Travel Blog - Miami, Vol. 1: Disney, Deco, and Debauchery

Immediately, you in the Florida-know will be aghast at such an idiotic title. Disney?? Surely even a fool such as myself must know that Disney World is nearly 400 km away from Miami in this gun-loving, alligator-ridden, voting-booth-malfunctioning state.

Bulls on wheels move faster than bulls on feet

That's true. But the spirit is alive and well these 400 km away, where the sun shines hotter, the music plays louder, and only peasants drive cars whose names don't end in -ini, -ari, or -entley. There might not be Donald Duck down here, but on the other hand there are a lot of supporters for Donald Trump, both politically and also domestically, if you can call it that. Only 10 minutes from me are three of his towers, with thousands of people supporting him even if they don't think there should be a giant wall built between 'murica and Mexico. But Trump aside, Miami is deeply in a Disney state of mind.
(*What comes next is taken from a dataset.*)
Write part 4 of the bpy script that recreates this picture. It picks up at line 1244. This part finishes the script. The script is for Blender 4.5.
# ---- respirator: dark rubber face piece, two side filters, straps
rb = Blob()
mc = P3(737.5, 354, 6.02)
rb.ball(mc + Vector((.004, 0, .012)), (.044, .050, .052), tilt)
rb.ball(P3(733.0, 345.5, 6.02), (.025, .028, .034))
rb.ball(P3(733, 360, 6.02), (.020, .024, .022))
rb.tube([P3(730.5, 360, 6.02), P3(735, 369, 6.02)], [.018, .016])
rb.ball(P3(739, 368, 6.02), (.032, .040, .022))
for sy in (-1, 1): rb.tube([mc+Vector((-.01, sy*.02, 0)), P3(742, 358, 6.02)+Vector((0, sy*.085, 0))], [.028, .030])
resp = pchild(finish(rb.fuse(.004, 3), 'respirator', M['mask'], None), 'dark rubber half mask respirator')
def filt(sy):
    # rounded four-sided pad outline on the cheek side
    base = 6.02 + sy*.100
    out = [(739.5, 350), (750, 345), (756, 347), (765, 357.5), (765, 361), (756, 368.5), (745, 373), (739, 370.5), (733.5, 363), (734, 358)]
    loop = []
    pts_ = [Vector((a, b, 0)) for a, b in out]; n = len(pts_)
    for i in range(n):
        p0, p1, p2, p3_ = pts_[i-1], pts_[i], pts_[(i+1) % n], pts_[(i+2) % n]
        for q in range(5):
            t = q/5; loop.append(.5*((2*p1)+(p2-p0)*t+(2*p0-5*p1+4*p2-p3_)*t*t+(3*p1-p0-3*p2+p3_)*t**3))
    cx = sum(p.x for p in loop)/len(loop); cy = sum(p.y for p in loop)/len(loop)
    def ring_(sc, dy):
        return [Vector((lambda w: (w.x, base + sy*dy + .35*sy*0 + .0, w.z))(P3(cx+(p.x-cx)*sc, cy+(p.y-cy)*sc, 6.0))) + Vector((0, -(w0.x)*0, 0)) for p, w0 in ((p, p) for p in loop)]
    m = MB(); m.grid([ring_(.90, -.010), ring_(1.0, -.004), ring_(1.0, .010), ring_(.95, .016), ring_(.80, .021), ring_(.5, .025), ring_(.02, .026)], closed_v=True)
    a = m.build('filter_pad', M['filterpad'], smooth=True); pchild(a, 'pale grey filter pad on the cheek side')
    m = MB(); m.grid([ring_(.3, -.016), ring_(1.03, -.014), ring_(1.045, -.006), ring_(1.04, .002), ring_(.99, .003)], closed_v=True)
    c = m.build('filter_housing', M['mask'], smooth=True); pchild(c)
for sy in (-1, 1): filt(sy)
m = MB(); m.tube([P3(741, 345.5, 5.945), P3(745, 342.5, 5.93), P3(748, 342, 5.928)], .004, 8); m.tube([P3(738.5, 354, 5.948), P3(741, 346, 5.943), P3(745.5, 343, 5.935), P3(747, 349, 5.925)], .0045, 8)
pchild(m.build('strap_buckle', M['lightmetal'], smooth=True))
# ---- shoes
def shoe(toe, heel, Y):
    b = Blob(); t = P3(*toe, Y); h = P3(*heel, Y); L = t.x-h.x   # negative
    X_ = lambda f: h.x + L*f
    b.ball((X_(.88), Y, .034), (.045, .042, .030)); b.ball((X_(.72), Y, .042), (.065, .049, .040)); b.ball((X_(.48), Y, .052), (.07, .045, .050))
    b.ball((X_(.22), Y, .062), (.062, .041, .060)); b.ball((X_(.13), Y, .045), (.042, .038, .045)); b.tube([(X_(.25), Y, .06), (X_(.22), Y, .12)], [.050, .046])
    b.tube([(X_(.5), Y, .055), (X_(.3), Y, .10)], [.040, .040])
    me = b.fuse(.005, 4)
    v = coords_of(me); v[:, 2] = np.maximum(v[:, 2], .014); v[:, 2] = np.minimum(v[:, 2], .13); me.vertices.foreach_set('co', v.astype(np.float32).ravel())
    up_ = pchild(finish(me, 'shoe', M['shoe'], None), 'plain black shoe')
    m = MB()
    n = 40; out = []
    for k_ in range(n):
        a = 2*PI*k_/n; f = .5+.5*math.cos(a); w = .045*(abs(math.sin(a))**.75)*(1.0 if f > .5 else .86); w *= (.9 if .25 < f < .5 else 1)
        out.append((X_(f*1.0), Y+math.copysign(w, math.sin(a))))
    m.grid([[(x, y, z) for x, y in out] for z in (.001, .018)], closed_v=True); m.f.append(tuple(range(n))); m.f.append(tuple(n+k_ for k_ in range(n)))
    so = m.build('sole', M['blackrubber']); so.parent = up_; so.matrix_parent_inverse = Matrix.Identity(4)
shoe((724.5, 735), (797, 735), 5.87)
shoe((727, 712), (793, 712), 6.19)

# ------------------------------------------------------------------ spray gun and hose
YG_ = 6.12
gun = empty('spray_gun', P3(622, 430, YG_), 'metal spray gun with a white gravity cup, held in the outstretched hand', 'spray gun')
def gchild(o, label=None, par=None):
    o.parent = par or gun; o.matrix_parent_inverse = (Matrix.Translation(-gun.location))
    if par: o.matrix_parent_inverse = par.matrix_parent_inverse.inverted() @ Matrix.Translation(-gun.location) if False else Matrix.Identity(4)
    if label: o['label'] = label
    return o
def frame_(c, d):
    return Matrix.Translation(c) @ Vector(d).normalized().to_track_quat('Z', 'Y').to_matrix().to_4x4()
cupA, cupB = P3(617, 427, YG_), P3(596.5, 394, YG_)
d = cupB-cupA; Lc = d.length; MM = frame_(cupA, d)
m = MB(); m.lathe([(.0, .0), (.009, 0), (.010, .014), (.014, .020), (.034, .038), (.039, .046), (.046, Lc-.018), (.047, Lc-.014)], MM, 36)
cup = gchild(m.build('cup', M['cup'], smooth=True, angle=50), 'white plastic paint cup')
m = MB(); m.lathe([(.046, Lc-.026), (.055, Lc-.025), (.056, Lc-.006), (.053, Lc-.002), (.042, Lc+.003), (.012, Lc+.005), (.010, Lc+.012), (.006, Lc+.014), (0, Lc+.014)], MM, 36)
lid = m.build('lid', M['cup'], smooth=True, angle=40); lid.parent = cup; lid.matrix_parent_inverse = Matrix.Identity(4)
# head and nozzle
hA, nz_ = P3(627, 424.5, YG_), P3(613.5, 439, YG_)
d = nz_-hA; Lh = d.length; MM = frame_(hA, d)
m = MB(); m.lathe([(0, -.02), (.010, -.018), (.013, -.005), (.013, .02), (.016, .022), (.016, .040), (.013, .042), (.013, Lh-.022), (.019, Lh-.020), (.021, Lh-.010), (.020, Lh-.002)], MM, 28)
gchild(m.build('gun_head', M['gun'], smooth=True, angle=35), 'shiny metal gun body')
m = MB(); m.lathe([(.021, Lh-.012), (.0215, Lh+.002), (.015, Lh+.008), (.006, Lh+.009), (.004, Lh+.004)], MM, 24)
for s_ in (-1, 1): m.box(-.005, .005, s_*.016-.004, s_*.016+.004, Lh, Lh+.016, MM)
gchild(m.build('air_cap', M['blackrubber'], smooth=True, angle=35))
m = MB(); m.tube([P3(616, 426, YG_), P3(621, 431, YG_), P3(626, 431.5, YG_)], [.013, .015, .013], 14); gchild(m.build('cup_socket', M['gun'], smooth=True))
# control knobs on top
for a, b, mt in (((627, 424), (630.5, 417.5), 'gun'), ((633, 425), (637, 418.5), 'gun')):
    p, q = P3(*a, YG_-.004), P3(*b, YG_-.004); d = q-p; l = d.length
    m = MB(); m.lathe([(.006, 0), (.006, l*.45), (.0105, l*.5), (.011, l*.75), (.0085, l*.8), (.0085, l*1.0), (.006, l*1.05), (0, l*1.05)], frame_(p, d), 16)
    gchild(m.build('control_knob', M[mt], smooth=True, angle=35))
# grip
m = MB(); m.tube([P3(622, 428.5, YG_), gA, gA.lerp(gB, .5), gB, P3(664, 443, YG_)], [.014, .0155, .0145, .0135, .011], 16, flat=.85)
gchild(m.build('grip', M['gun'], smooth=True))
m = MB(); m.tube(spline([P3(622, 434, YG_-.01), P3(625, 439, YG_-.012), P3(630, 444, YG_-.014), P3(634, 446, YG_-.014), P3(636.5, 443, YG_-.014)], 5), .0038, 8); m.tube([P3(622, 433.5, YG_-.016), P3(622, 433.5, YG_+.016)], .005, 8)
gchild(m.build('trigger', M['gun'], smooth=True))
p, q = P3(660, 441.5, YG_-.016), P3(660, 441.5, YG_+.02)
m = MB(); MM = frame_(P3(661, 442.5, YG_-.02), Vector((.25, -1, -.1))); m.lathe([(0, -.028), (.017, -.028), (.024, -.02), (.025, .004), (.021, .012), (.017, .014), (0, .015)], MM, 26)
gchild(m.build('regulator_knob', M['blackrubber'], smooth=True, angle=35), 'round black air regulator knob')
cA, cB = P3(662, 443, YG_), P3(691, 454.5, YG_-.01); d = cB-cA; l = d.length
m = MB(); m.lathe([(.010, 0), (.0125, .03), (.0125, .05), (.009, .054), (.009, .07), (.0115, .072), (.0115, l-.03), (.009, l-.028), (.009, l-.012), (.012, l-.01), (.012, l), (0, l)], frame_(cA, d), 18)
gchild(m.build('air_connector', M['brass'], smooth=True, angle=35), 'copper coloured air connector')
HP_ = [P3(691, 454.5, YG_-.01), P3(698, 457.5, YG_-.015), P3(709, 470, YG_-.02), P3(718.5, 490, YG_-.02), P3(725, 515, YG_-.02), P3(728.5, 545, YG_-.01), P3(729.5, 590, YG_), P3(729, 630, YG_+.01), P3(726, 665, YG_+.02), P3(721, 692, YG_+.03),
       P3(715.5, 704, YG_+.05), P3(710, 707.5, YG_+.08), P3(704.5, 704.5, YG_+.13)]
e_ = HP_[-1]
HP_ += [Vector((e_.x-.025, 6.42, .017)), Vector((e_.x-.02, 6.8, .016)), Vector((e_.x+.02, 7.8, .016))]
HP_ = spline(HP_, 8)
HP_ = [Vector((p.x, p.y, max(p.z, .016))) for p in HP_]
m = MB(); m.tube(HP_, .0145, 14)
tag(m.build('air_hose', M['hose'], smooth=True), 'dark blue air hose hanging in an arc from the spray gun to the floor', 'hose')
With Disney, it's all about fantasy. Go to Tomorrow Land or Space Mountain or whatever the hell world you'd like, and for a short time your problems are suspended and you can believe that mice are nice and tall and smiling, and all the rest. I guess, writing it like that, it has a similar appeal as alcohol and drugs. Maybe marijuana is getting a bad rap – Disney World is the gateway drug. I won't push that theory too far though because I'll surely be slapped by a heavy lawsuit, if I won't already be for not using a © after every instance of their name. I am living on the edge.

But all this lawsuit business aside – you take kids for whom Disney World is realer than Real World, wait 20 or 30 years, give them an expendable income, and ¡presto! I give you Miami.

Please note the airplane-towed-billboard. You say 'empty sky' I say 'wasted advertising opportunity'. Next, we will put something on that bro's back.

Here's my sense of what's going on down here. There's a pretty small group of near-royalty who like spending time here for the weather and all the nice other luxuries on offer. For these folks, having to use money is just an inconvenience that acts as a lag between a desire and its fulfillment. In the game of limited resources, they've won. But that might be 2 or 3 percent of the folks milling about down here. Maybe that's even a generous number. And the rest? Well it's really hard to tell who is who and what is what, because they're pros at putting on a show of being in that caste.

So what. In one way or another that's society.

But what's different down here is that every business seems to not only be in on the scheme, but they're really pushing it along. Everyone looks sharp as a german knife and clean as a whistle and perfectly distant from any known problem – first-world ones included – and for whatever time you're down here you can live in that fantasy land that mice are nice and you're a king.

Everyone's in quiet cahoots about this, I'm pretty sure. A bar (and I can't blame them) might decide they'll charge quintuple for a drink, and when your 'tender announces the price with a straight face (always with a straight face, this is a joke that can't be acknowledged), if you balk or even hesitate as you reach for your money, you've shown your hand. You're not really royalty, so off with your head! 

On the one hand, people are being absolutely screwed and can't do a thing about it, because this is the price of feeling like a king. I guess you can call it an admission price to get into the palace. Really, though, this isn't something to lose sleep over. This isn't exploitation of powerless people, it's exploitation of powerful people.

Maybe this is the place where dreams come true, after all.

On the other hand, though, there really is some nice life to enjoy down here, and there's something to be said for using Times New Roman when in Rome. While the heat is on and my parka is away, I, too am a king. 

Serfdom may resume when I'm back in subzero temperatures.